THE Bureau of Infrastructure and Transport Research Economics is leading a review exploring the resilience of Australia’s road and rail supply chains.

The review intends to inform government actions on mitigating risks along the supply chains most critical to Australian communities and businesses.

“All Australians depend on strong and resilient supply chains,” the Department of Infrastructure, Transport, Regional Development and Communications said in a statement.

“Understanding which supply chains are of national importance, the risks they face, and how government and industry can work together to mitigate these risks is essential to ensure supply chains remain resilient and fit-for-purpose, now and into the future.”

Under its terms of reference, the review will define and determine risks to critical road and rail supply routes in the short and long-term, which may range from weather events to limited alternative transport modes.

It will also assess the potential vulnerabilities in these supply routes and determine which routes are at the highest risk of failure.

The review further aims to stocktake recent work by government and industry and present pragmatic options for governments to address identified risks.

BITRE noted international supply chain vulnerability, freight costs, the transport workforce and critical inputs to the transport sector are outside the scope of the review.

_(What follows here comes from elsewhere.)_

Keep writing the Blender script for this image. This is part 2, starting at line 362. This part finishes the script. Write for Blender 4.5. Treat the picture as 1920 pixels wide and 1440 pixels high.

With a focus on road and rail infrastructure, the review will consider supporting work such as the Australian Infrastructure Plan, National Freight and Supply Chain Strategy, National Urban Freight Planning Principles, National Rail Action Plan, and the Supply Chain Resilience Initiative.

The work will engage closely with the Freight Industry Reference Panel, which intends to provide insight on the implementation of strategies and feedback on progress.

It will also consult with key infrastructure owners and operators, freight industry stakeholders, state and territory governments, Infrastructure Australia, CSIRO, and relevant government departments.

The work was commissioned this month by deputy prime minister and minister for infrastructure, transport and regional development Barnaby Joyce, and will conclude by December this year.